Tuesday, August 2, 2011

Everything You Need to Know About Conservative Economic Policies: Interactive | State of Working America

Interactive State of Working America

The last 30 years of US economic policy can be largely characterized as a triumph of conservative free market fundamentalism.

It started with Reagan, who wrote the foreword to an edition of Milton Friedman's smug "Free To Choose", thereby endorsing the core themes of modern movement conservatism:
  • Government is, for the most part, inept, and therefor bad; 
    • Ergo, progressive policies economic policies (strong business regulation, minimum wage laws, strong labor rights, Keynesian counter-cyclical fiscal spending & monetary policy, graduated taxes, a broad social safety net to offset negative externalities & other market failures) represent little more than governmental interference that, at best, achieve less optimal results than the market.
  • Private enterprise in unfettered free markets is optimally efficient, and therefor good;
    • Ergo, conservative policies that limit government's "interference" in the marketplace (minimal to no business regulation, anti-minimum wage laws, anti-labor rights, ever lower taxes [esp. on capital forms of income],  Austrian or Chicago School fiscal & monetary policy,
  • Rational self-interest - "greed" in the language of most religions; "objectivism" in the words of its crackpot philosopher-apologists - represents the highest moral aspiration, and therefor there is no such thing as the "common good" or the collective welfare.

Bush the Elder, of course, continued the dialogue (the tax increase sin notwithstanding).  Among other things, the S&L scandal - a classic example of conservative regulatory policy coming to its logical conclusion - occurred on his watch.

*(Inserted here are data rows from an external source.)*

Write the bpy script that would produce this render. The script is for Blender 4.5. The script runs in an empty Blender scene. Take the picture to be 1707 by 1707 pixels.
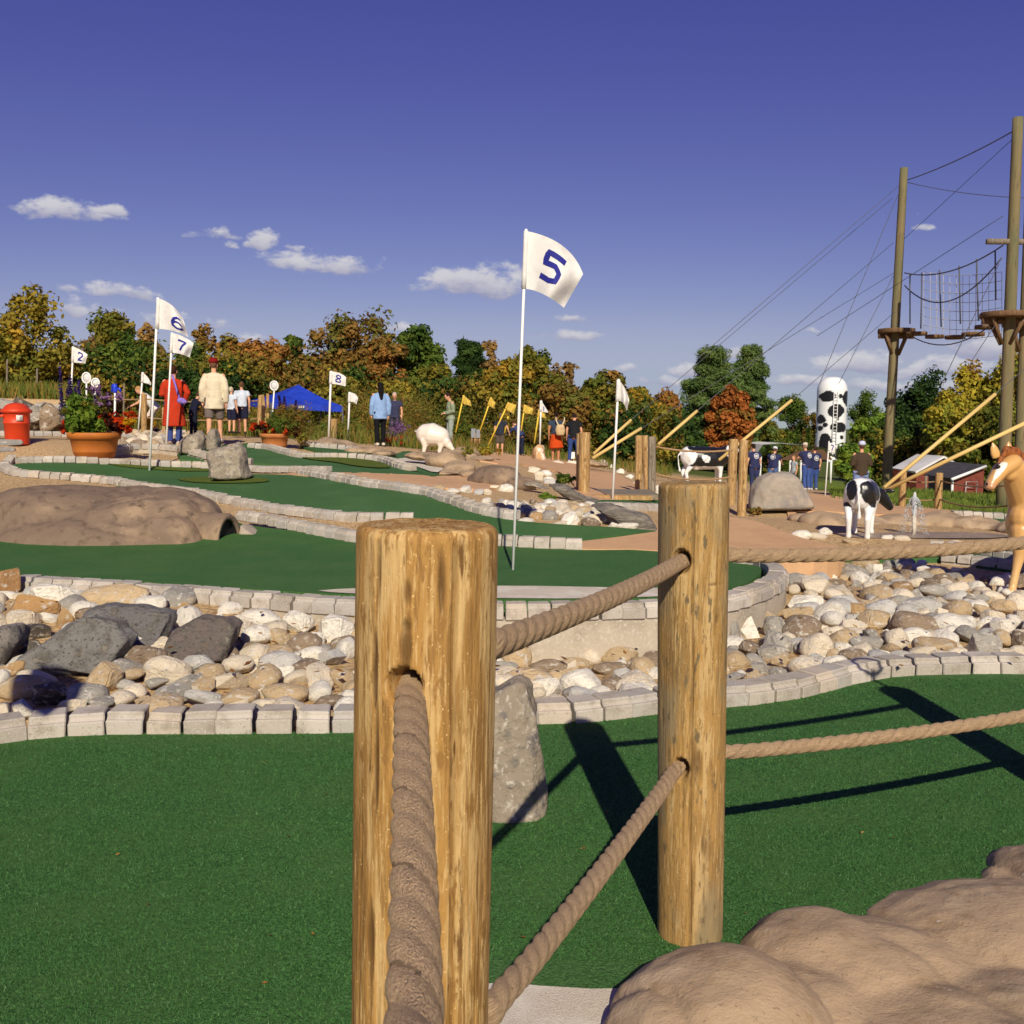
import bpy, bmesh, math, random
import numpy as np
from mathutils import Vector, Matrix, Quaternion
from mathutils.geometry import delaunay_2d_cdt

# ------------------------------------------------------------------ camera, sky, sun, exposure
scene = bpy.context.scene
COL = scene.collection
F = 1707.0
CAM = Vector((0, 0, 1.47))
CM = (Matrix.Rotation(math.radians(90 - 5.12), 3, 'X') @ Matrix.Rotation(math.radians(0.6), 3, 'Z'))
cd = bpy.data.cameras.new('camera'); cam = bpy.data.objects.new('camera', cd); COL.objects.link(cam)
cam.matrix_world = Matrix.Translation(CAM) @ CM.to_4x4()
cd.sensor_width = 36; cd.lens = 36; cd.clip_start = 0.05; cd.clip_end = 3000
cd.dof.use_dof = True; cd.dof.focus_distance = 3.0; cd.dof.aperture_fstop = 22.0
scene.camera = cam
scene.view_settings.view_transform = 'Standard'; scene.view_settings.look = 'None'
scene.view_settings.exposure = 0.0; scene.view_settings.gamma = 1.0
scene.view_settings.use_curve_mapping = False
scene.cycles.use_denoising = True
scene.cycles.max_bounces = 5; scene.cycles.transparent_max_bounces = 6
scene.cycles.diffuse_bounces = 2; scene.cycles.adaptive_threshold = 0.02; scene.cycles.glossy_bounces = 2

SUN_EL = math.radians(33.0)
sd = Vector((-0.076, 1.0, 0)).normalized()
SUN_DIR = Vector((sd.x * math.cos(SUN_EL), sd.y * math.cos(SUN_EL), -math.sin(SUN_EL)))
sl = bpy.data.lights.new('sun', 'SUN'); sl.energy = 5.0; sl.angle = math.radians(0.53); sl.color = (1.0, 0.91, 0.73)
so = bpy.data.objects.new('sun', sl); COL.objects.link(so)
so.rotation_euler = SUN_DIR.to_track_quat('-Z', 'Y').to_euler(); so.location = (0, -10, 30)

def ray(px, py):
    return CM @ Vector(((px - 853.5) / F, -(py - 853.5) / F, -1.0))
def at(px, py, Y):
    d = ray(px, py); return CAM + d * (Y / d.y)
def on_z(px, py, z):
    d = ray(px, py); return CAM + d * ((z - CAM.z) / d.z)

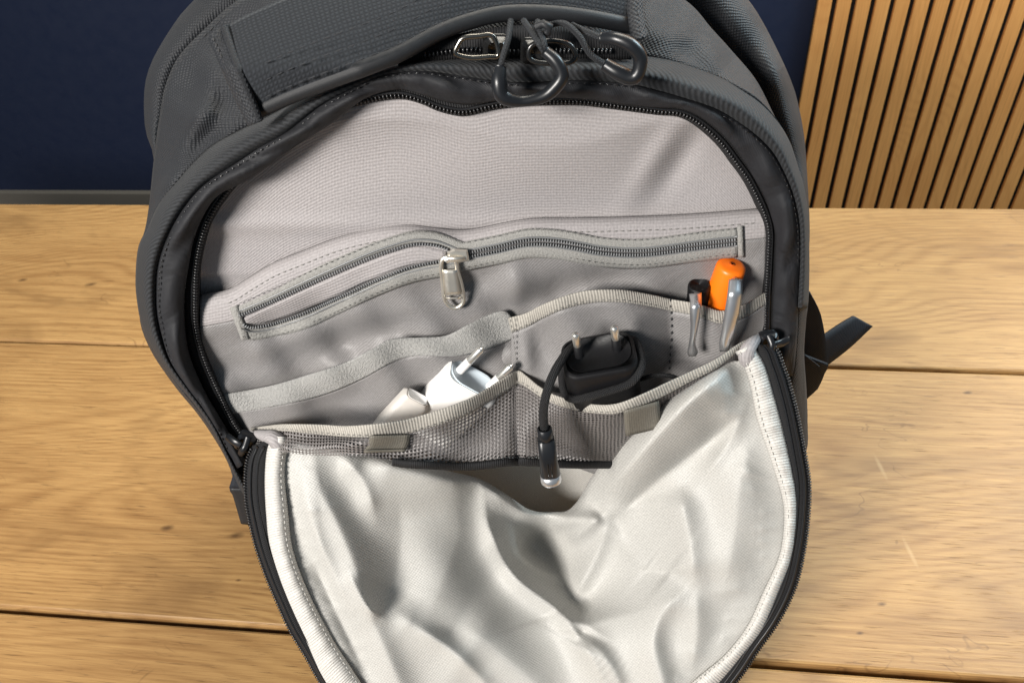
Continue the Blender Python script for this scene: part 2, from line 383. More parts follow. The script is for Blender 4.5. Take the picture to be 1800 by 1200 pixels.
# ------------------------------------------------------------------ setting: table, wall, slat panel
def line_at(p, q, x):
    return p + (q-p)*((x-p.x)/(q.x-p.x))
eb = (onz(0, 358), onz(1800, 366)); e1 = (onz(0, 598), onz(1800, 655)); e2 = (onz(0, 1070), onz(1800, 1200))
XL, XR = -1.15, 1.15
def edge(e): return line_at(e[0], e[1], XL), line_at(e[0], e[1], XR)
sdir = (e1[1]-e1[0]).normalized(); SANG = math.atan2(sdir.y, sdir.x)
WOODM = wood('oak_table', (.225, .116, .040), (.420, .253, .098), (.08, .036, .013), -SANG, 1.0, .5, True, [(onz(u, v).x, onz(u, v).y, z_, k_) for u, v, z_, k_ in ((413, 941, .0055, 1), (419, 1019, .0022, 1), (295, 927, .005, 1), (1550, 1061, .0028, 1), (1511, 1112, .0022, 1), (160, 500, .006, 1), (40, 492, .005, 1), (1700, 690, .003, 1), (1548, 820, .009, 0), (1600, 970, .009, 0))])
Eb, E1, E2 = edge(eb), edge(e1), edge(e2)
E3 = tuple(p + Vector((0, -0.27, 0)) for p in E2)
table = empty('table', (0, .45, -.75), 'light oak table made of wide knotty planks under the backpack', 'table')
def plank(far, near, gf, gn):
    n = Vector((-sdir.y, sdir.x, 0)); a = [far[0]-n*gf, far[1]-n*gf, near[1]+n*gn, near[0]+n*gn]
    th = .042; bv = .0022
    V, F = [], []
    c = (a[0]+a[1]+a[2]+a[3])/4
    def ringp(ins, z):
        out = []
        for p in a:
            d = p-c; out.append(Vector((p.x-math.copysign(ins, d.x), p.y-(ins if p in a[:2] else -ins), z)))
        return out
    secs = [ringp(.004, -th), ringp(0, -th+.004), ringp(0, -bv), ringp(bv*.35, -bv*.35), ringp(bv, 0)]
    for s in secs: V += s
    F = gridfaces(5, 4, False, True); F.append((3, 2, 1, 0)); F.append((16, 17, 18, 19))
    o = mk('plank', V, F, WOODM, table, None, False); return o
plank(Eb, E1, 0, .0018); plank(E1, E2, .0018, .0022); plank(E2, E3, .0022, 0)
fr = MB()
def boxv(x0, x1, y0, y1, z0, z1):
    V = [Vector((x, y, z)) for x in (x0, x1) for y in (y0, y1) for z in (z0, z1)]
    return V, [(0, 1, 3, 2), (4, 6, 7, 5), (0, 4, 5, 1), (2, 3, 7, 6), (0, 2, 6, 4), (1, 5, 7, 3)]
for x in (-1.0, .94):
    for y in (.02, .60):
        fr2 = MB(); fr2.add(*boxv(x, x+.07, y, y+.07, -.75, -.044)); fr2.build('leg', GUN, table, False)
adopt(table)
# wall, parallel to the far table edge
WN = Vector((sdir.y, -sdir.x, 0))                # towards the viewer
WP = Vector((0, 1.70, 0))
def onwall(u, v, d=0.0):
    D = ray(u, v); t = ((WP-CP).dot(WN)+d)/D.dot(WN); return CP + D*t
def wallp(s, z, d): return Vector((WP.x, WP.y, 0)) + sdir*s + WN*d + Vector((0, 0, z))
def wbox(s0, s1, z0, z1, d0, d1):
    V = [wallp(s, z, d) for s in (s0, s1) for d in (d0, d1) for z in (z0, z1)]
    return V, [(0, 1, 3, 2), (4, 6, 7, 5), (0, 4, 5, 1), (2, 3, 7, 6), (0, 2, 6, 4), (1, 5, 7, 3)]
def struct(name, V, F, m):
    o = mk(name, V, F, m, None, None, False); o['kind'] = 'structure'; return o
struct('wall', *wbox(-3, 3, -.75, 2.2, -.1, 0), NAVY)
struct('floor', [Vector((x, y, -.75)) for x, y in ((-3, -2), (3, -2), (3, 2.2), (-3, 2.2))], [(0, 1, 2, 3)], FLOORM)
sk = onwall(130, 334).z
struct('skirting_board', *wbox(-2.9, .35, -.745, sk, .001, .018), SKIRT)
SL = (onwall(1433, 0)-wallp(0, 0, 0)).dot(sdir)
gaps = [(onwall(u, 0)-wallp(0, 0, 0)).dot(sdir) for u in (1464, 1496.5, 1530.8, 1564.8, 1600.8, 1634.8, 1669.8, 1703, 1738, 1773)]
PITCHS = (gaps[-1]-gaps[0])/9
print('slat pitch', PITCHS, 'seam angle', math.degrees(SANG))
panel = empty('slat_panel', wallp(SL+.4, -.745, .02), 'oak slat wall panel with dark gaps to the right of the backpack', 'wall panel')
NS = 36
b = MB(); b.add(*wbox(SL+.001, SL+NS*PITCHS, -.745, 2.1, .001, .009)); b.build('backing', FELT, panel, False)
sl0 = None
gw = PITCHS*.27; g0 = gaps[0]-gw/2
for k in range(NS):
    s0 = g0 - (PITCHS-gw) + k*PITCHS
    if sl0 is None:
        V, F = wbox(0, PITCHS-gw, -.744, 2.1, .010, .020)
        b = MB(); b.add([v - wallp(0, 0, 0) for v in V], F); sl0 = b.build('slat', SLATW, panel, False); o = sl0
        md = o.modifiers.new('bevel', 'BEVEL'); md.width = .0012; md.segments = 2
    else:
        o = sl0.copy(); COL.objects.link(o)
    o.location = wallp(s0, 0, 0)
adopt(panel)

# ================================================================== the backpack
pack = empty('backpack', on(880, 1000, -.08), 'open dark grey backpack with light grey lining standing on the oak table', 'backpack')
pack.location.z = 0
# contours traced round the opening (bottom left, up, over, bottom right)
ZIP = [(428, 768), (408, 737), (388, 696), (360, 633), (345, 577), (343, 525), (345, 472), (353, 427), (367, 385), (388, 350), (420, 312), (470, 268),
       (530, 224), (590, 193), (640, 177), (699, 168), (738, 176), (769, 189), (802, 197), (823, 197), (853, 190), (879, 185), (920, 181), (955, 179),
       (1019, 179), (1058, 183), (1109, 190), (1161, 197), (1195, 200), (1228, 216), (1265, 248), (1292, 283), (1313, 312), (1332, 348), (1347, 384), (1352, 412), (1351, 445),
       (1349, 485), (1347, 520), (1346, 555), (1345, 592)]
EDG = [(410, 775), (386, 735), (360, 690), (334, 630), (324, 577), (323, 521), (330, 470), (340, 420), (358, 375), (385, 340), (435, 316), (475, 289),
       (525, 252), (585, 214), (640, 172), (699, 156), (738, 164), (780, 177), (823, 183), (860, 178), (900, 172), (955, 170),
       (1019, 172), (1058, 176), (1109, 184), (1161, 188), (1200, 190), (1237, 208), (1275, 240), (1304, 276), (1325, 310), (1345, 345), (1358, 384), (1364, 412), (1363, 445),
       (1362, 485), (1360, 520), (1359, 555), (1357, 600)]
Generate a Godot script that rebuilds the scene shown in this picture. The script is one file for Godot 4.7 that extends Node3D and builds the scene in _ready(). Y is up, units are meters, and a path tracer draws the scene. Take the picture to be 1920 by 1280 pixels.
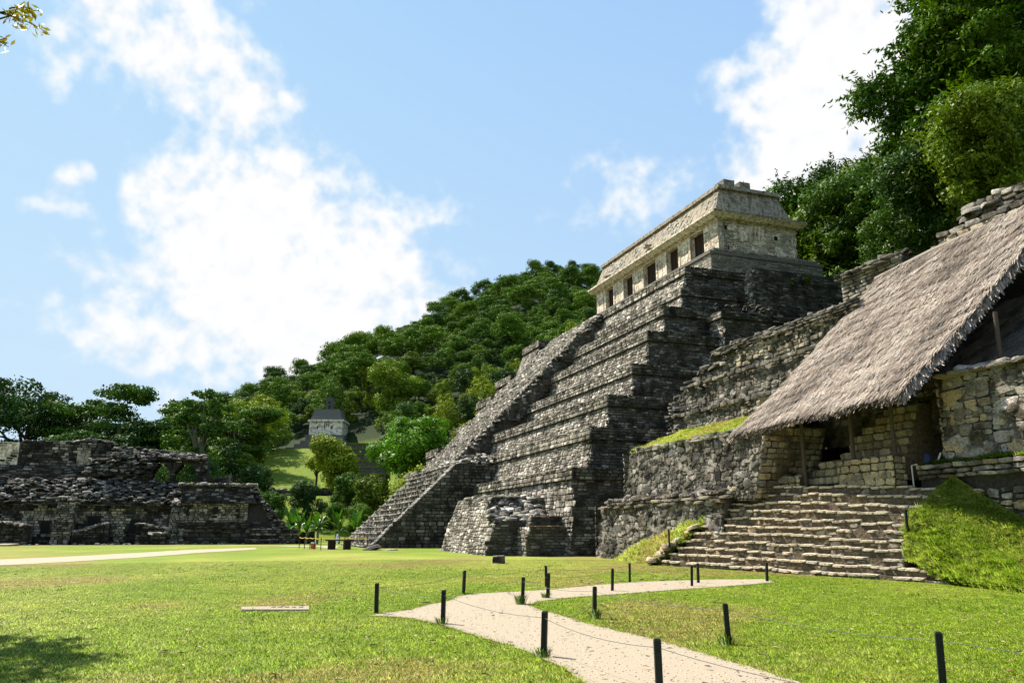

Even Clinton ultimately seems to have been won over to the cause.  Pushed by a militant group of Republicon freshmen that seized both houses of Congress, Pres. Clinton enacted NAFTA, implemented anti-progressive Welfare reforms, dismantled the last vestiges of the Depression era legislation separating commercial from investment banking, blocked regulatory oversight of derivatives, and ultimately accepted the "starve the beast" strategy of shrinking government via deficit reduction. He also employed the likes of Larry Summers, Bob Rubin and Roger Altman, and left a lifelong friend and fan of Ayn Rand - Alan Greenspan - in charge of the Federal Reserve.

Finally, conservatism saw its most fullsome, climactic expression in the tax-cutting, [phony] war-fighting, business-friendly anti-government administration of Bush the Younger.

Even Obama appears to have bought into the basic premise of conservative economics: make the rich business interests happy (they are, after all, givernment's primary customer).

What then is the empirical result?

Everything you need to know is right here:
Over the last 30 years, 98% of the growth in national income has been captured by the top 10% (most of which actually goes to the top 1%, actually)... leaving only 2% to be shared amongst the bottom 90%.

A rising tide does not, apparently, lift all boats. It only lifts the yachts.

The rest of us are bailing furiously, trying to stay afloat.

Interestingly, during the preceding 33 years of the post WWII era - which can be characterized as the era of liberal progressivism and Keynesianesque government intervention & regulatory oversight (e.g., the New Deal, the GI Bill, Civil Rights, enhanced labor rights, LBJ's Great Society & War on Poverty, etc.) - yielded dramatically different results:

- Average incomes grew faster (+$19K from 1945~79 versus +$11K during 1980-2008), and
- the richest 10% only got 31% of it,
- while the bottom 90% got 69% of the income growth.

Which era would you prefer to have lived in?

Economic justice is not only morally superior, it yields greater economic growth & national income.

Take that, Ayn Rand. Fuck John Galt and anybody who looks like him. The problem with Galt's enclave of ubermen is that  there aren't enough 12-year old girls to kidnap, murder & dissect for the assembled sociopaths... lacking sufficient victims, eventually they must turn on themselves;

Take that, Hayek and von Mises and Rothbard and all you other anti-scientific Austrian School tautologists. You lost the debate during Keynes' lifetime, and could only score points after he was dead. And even then only because ideological allies (such as Patinkin at Chicago) misconstrued & bastardized Keynes' thought.  Empirical evidence matters; logic fails when the experiment disproves the hypothesis.

Take that, Paul Ryan. I have to wonder what traumatic event triggered your sociopathic inability to feel empathy for -or- understand the suffering of others?

Obama needs to fire all of his Council of Economic Advisers, and start over with, e.g., Dean Baker, Joseph Stiglitz, Emmanuel Saez, George Akerloff and Mark Thoma..If not, soon there's going to be a revolution, with mobs in the street wearing "Eat The Rich" T-shirts.